*Work to be completed*
How many lines of the data hold the word "Python"? State the number and nothing else.

*Exercise input*
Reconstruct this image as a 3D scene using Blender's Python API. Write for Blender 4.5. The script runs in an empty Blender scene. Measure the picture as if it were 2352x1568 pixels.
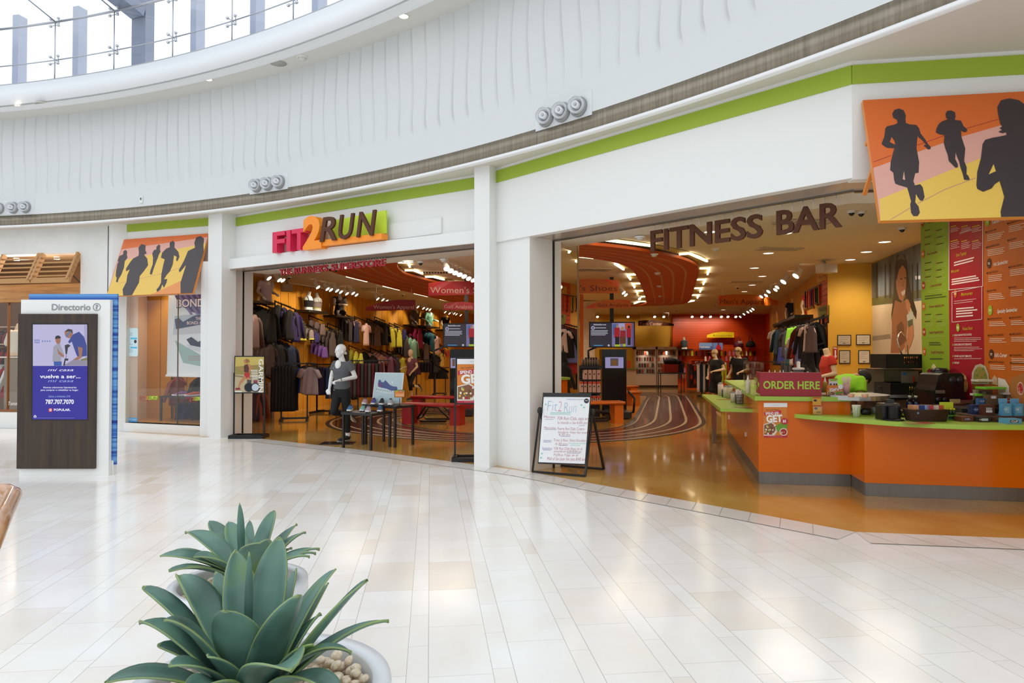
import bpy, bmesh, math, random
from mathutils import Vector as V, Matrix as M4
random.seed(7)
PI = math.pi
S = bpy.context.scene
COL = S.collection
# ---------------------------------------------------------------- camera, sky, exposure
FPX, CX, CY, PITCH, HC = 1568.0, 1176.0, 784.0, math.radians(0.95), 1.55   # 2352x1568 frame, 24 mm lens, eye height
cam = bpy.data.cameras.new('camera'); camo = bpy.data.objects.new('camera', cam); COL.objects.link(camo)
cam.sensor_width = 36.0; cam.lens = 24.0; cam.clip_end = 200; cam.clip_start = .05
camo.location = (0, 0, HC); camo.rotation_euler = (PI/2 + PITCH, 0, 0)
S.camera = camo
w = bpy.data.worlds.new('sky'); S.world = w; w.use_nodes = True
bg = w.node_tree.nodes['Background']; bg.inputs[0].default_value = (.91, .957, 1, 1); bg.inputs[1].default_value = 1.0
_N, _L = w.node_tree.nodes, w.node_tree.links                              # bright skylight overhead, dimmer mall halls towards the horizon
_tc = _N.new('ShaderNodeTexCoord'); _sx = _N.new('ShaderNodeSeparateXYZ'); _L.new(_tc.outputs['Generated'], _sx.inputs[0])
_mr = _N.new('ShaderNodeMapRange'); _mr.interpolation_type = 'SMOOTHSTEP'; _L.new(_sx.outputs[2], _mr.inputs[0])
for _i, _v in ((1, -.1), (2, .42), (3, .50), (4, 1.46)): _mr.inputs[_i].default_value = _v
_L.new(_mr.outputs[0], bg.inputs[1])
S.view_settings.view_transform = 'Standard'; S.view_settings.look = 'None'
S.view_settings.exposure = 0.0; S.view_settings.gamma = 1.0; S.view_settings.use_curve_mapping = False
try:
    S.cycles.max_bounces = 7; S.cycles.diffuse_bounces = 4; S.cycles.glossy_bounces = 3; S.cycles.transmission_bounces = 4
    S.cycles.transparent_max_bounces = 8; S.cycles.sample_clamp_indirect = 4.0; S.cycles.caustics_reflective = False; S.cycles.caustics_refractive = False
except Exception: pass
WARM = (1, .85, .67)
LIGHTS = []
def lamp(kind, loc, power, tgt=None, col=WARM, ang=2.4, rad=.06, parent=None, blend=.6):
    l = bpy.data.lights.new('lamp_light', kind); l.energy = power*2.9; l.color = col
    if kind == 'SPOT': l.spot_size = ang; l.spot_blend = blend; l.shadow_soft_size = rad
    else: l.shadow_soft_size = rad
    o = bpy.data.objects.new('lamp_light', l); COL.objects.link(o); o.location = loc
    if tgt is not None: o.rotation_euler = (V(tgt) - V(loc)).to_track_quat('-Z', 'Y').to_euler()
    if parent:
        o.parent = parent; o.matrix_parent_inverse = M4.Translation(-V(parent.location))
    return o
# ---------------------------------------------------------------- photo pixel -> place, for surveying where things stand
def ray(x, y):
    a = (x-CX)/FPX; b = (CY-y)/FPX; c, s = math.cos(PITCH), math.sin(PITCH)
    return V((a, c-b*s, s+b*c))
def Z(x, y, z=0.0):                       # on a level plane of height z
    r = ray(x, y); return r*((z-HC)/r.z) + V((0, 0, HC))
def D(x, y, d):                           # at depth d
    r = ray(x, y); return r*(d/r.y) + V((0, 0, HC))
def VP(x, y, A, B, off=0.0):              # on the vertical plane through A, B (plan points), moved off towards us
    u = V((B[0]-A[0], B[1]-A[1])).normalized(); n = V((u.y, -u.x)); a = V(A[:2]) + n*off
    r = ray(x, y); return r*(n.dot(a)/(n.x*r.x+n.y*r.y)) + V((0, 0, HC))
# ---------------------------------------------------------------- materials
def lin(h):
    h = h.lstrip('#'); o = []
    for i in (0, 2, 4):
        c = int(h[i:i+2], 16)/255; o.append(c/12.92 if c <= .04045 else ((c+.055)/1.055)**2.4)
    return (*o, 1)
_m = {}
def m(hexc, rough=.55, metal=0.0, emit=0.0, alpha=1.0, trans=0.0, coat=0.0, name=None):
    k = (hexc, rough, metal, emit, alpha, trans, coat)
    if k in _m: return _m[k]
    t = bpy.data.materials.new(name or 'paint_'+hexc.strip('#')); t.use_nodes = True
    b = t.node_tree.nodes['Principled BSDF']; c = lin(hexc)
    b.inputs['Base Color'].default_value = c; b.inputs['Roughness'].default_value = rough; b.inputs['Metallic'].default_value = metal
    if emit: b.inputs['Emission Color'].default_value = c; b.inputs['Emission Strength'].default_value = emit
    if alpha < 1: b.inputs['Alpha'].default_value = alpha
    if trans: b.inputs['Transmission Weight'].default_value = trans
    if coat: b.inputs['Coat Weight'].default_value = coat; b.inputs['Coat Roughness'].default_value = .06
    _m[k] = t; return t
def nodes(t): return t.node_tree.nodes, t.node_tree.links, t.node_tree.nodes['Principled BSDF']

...

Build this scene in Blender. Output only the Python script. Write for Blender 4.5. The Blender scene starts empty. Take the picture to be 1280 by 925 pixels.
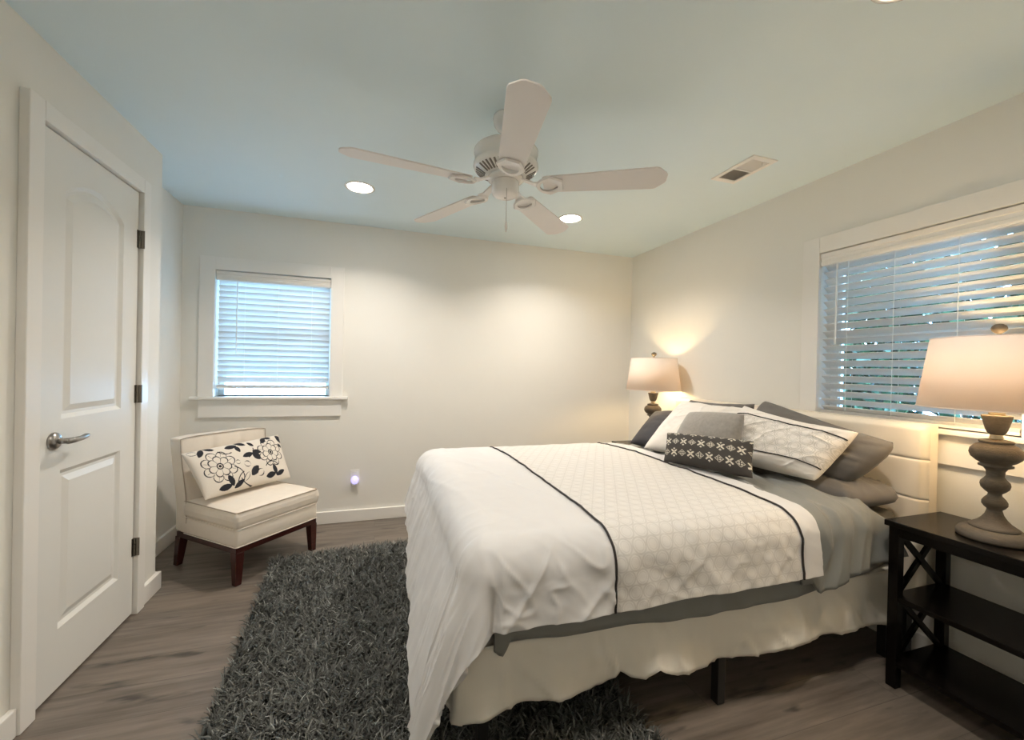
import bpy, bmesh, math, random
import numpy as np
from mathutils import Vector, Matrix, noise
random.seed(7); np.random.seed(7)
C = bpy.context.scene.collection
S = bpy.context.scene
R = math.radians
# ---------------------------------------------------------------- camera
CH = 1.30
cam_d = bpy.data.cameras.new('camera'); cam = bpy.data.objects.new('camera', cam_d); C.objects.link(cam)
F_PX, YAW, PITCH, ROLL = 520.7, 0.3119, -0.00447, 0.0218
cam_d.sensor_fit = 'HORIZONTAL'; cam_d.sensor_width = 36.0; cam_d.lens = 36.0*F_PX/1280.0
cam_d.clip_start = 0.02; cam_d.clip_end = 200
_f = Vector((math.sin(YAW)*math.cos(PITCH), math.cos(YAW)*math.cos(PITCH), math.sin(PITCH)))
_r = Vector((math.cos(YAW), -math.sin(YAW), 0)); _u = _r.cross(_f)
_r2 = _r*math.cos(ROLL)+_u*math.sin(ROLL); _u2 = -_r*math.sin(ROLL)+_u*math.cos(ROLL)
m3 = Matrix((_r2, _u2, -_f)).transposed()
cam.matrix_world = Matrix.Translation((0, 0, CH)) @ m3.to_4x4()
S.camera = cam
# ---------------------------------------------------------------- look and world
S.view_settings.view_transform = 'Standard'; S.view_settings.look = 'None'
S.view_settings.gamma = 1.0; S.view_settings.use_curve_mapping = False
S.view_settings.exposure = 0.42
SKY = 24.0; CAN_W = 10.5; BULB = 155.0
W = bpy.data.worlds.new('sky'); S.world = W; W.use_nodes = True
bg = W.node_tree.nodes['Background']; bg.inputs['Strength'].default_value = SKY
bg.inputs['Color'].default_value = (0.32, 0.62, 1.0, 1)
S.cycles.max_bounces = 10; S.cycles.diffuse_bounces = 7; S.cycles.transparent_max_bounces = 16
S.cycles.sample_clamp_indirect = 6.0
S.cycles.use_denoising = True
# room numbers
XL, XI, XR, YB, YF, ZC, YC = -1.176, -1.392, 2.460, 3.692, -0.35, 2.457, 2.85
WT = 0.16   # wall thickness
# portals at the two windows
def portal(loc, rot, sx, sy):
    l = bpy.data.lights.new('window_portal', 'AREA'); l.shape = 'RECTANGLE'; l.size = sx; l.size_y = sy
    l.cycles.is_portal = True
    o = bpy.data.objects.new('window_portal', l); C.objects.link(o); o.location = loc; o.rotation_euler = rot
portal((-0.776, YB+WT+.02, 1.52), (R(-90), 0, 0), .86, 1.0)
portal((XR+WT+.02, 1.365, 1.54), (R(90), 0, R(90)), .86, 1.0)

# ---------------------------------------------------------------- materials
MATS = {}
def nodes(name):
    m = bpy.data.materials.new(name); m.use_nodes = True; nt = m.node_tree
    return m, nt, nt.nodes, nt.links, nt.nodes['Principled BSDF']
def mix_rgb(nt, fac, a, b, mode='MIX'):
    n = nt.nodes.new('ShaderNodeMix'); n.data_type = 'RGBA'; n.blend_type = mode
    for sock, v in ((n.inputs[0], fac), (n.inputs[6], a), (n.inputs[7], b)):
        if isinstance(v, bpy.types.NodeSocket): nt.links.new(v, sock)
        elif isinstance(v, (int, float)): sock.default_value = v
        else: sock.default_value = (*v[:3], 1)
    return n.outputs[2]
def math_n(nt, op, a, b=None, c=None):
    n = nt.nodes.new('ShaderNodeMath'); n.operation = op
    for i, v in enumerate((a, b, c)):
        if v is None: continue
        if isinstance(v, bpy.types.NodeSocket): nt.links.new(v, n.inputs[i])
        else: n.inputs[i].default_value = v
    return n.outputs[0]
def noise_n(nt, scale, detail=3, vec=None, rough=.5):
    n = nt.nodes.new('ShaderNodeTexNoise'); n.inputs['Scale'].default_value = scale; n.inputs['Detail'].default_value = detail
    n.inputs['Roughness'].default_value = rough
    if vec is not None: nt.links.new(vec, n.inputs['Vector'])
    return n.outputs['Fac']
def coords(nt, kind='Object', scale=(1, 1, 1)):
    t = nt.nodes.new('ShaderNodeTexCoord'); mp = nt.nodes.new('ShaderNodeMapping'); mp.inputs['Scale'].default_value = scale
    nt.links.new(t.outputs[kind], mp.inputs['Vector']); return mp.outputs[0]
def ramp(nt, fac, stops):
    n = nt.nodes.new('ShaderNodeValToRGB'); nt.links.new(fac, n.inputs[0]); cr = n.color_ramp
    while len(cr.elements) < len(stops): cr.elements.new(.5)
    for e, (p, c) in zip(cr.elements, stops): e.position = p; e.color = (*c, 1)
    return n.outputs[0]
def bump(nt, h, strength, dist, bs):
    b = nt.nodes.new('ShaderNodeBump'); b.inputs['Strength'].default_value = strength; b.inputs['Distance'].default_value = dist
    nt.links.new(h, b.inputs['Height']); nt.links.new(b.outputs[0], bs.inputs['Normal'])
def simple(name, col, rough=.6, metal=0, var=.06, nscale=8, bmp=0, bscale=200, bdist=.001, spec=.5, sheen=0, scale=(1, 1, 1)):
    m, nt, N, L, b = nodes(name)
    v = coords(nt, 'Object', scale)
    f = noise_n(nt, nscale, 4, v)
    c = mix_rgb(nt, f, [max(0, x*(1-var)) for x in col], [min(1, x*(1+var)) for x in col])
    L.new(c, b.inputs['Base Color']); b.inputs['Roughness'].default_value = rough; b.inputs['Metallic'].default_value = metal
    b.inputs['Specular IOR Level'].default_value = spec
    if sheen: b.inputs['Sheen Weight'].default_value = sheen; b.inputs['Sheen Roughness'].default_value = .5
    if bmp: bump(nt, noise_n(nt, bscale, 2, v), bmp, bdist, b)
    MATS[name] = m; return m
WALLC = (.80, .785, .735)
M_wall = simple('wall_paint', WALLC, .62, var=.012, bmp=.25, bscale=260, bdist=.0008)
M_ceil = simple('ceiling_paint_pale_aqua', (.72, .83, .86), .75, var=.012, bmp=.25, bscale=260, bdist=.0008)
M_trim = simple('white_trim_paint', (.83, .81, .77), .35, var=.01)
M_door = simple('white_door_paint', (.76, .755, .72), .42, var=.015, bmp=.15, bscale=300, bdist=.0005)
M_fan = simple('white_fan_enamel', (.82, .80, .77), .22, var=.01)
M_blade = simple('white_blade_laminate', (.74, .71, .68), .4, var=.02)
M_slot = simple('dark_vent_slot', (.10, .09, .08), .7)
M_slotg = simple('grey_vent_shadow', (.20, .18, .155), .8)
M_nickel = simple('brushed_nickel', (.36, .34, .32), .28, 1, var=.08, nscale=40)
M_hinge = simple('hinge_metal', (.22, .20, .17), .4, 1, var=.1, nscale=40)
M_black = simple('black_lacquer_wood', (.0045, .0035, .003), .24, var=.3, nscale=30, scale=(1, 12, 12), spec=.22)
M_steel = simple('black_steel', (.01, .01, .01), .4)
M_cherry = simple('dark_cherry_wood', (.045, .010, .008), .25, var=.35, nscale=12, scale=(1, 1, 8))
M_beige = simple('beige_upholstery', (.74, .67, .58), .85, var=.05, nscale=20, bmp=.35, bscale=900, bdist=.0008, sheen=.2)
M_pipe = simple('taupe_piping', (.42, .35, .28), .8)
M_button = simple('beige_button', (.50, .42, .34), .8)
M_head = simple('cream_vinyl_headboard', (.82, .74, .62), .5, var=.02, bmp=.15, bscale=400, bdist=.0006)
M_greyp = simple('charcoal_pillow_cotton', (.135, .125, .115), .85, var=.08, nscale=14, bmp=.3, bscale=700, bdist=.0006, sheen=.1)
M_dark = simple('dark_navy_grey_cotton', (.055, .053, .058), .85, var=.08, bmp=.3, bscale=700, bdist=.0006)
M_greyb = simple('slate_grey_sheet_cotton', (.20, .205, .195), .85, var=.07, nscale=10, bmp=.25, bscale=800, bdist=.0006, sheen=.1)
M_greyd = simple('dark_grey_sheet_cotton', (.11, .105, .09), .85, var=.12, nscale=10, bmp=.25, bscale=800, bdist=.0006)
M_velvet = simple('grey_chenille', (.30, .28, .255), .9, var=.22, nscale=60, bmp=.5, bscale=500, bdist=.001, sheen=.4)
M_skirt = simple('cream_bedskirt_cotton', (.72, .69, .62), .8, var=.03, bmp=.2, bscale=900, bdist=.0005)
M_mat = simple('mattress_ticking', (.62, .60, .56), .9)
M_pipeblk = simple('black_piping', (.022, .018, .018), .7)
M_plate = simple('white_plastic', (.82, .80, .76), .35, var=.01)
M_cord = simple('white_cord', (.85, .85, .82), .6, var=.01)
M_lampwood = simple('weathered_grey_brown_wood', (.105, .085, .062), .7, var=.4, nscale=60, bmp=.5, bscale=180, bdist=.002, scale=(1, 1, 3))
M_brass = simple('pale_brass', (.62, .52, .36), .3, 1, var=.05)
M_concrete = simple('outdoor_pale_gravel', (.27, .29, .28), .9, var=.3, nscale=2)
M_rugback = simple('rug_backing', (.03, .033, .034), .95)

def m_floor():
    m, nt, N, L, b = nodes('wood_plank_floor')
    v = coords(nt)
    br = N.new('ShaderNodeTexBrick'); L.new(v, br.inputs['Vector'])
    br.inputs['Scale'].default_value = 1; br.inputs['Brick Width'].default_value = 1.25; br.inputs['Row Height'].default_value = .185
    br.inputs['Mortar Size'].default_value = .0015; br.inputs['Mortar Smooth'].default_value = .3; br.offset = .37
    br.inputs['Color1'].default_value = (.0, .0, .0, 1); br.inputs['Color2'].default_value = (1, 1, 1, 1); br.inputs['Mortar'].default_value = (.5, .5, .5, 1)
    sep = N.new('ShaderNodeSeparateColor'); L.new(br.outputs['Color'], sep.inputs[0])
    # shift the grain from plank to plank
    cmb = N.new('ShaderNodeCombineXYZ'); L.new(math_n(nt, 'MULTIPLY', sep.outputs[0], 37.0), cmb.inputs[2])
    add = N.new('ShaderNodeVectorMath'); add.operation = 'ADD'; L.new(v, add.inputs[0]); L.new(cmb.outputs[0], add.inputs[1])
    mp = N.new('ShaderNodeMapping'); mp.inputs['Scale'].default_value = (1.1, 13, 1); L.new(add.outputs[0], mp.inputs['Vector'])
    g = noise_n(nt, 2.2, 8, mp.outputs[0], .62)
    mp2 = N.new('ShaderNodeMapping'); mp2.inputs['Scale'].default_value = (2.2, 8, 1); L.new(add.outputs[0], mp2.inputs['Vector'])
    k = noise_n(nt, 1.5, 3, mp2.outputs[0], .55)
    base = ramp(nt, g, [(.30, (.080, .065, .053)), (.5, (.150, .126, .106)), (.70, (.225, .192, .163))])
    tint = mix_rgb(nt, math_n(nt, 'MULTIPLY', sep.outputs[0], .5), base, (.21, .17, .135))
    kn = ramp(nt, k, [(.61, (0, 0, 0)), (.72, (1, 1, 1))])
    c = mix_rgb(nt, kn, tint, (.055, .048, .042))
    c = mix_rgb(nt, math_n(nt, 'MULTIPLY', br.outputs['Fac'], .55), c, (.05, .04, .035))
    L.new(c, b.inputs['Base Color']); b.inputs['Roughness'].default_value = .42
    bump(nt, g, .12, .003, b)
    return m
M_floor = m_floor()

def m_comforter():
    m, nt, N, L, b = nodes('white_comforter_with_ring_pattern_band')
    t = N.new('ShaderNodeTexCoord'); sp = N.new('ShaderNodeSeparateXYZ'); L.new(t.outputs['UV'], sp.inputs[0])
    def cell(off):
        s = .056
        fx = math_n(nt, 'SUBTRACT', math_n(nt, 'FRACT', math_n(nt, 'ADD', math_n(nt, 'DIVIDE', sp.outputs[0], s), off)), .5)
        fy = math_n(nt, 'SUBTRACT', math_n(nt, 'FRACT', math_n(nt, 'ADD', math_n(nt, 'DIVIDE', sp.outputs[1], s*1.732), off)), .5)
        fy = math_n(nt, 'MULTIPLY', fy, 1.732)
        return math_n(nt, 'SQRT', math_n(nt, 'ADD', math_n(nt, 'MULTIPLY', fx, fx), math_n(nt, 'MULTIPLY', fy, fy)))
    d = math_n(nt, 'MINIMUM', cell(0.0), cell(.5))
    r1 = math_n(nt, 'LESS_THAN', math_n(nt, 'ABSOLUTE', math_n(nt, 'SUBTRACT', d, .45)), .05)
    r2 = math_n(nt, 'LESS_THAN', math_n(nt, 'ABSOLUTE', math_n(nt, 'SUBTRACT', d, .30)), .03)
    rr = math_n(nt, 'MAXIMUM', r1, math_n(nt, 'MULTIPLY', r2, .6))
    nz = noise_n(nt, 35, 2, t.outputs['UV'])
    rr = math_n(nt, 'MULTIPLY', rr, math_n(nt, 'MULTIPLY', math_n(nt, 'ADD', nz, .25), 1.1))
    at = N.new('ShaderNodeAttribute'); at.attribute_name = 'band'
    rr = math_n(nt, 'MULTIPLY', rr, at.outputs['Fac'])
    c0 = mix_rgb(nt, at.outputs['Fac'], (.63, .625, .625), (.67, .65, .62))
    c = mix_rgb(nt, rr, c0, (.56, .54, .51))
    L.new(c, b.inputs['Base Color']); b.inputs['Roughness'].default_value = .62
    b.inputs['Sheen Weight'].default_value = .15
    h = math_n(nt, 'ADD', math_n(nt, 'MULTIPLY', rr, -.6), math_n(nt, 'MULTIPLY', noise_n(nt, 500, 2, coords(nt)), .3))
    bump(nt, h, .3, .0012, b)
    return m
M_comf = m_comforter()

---

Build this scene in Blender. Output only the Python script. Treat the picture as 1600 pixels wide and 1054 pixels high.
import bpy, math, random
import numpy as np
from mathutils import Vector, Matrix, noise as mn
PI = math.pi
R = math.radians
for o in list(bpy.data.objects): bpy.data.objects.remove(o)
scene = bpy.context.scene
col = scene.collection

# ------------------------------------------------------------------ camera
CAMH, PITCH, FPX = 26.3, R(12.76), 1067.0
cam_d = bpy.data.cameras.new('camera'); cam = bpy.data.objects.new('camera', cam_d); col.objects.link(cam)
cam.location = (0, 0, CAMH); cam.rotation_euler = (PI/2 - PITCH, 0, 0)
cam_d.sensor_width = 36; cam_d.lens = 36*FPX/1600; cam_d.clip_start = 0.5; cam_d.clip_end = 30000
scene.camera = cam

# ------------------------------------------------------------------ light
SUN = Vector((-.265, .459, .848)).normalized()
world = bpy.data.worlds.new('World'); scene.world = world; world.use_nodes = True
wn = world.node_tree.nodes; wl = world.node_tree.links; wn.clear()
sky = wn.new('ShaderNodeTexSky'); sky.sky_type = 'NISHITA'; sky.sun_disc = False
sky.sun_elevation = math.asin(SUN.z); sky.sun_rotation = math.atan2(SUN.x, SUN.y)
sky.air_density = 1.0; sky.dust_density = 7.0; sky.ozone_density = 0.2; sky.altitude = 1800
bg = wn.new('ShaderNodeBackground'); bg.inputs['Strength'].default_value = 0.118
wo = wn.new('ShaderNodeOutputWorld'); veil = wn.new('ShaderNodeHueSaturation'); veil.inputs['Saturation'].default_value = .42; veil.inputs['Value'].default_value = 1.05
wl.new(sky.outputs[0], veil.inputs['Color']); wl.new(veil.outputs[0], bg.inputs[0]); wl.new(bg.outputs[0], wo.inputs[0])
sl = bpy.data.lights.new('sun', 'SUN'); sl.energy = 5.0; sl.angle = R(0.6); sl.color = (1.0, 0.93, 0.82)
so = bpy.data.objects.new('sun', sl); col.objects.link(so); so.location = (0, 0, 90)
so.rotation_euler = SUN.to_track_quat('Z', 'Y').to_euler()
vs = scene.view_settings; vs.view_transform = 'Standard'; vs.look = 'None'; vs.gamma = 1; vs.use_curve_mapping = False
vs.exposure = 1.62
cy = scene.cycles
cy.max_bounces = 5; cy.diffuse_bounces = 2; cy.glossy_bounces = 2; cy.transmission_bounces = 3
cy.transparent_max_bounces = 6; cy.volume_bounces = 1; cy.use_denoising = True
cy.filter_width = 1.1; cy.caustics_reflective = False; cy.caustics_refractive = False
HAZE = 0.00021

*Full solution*
3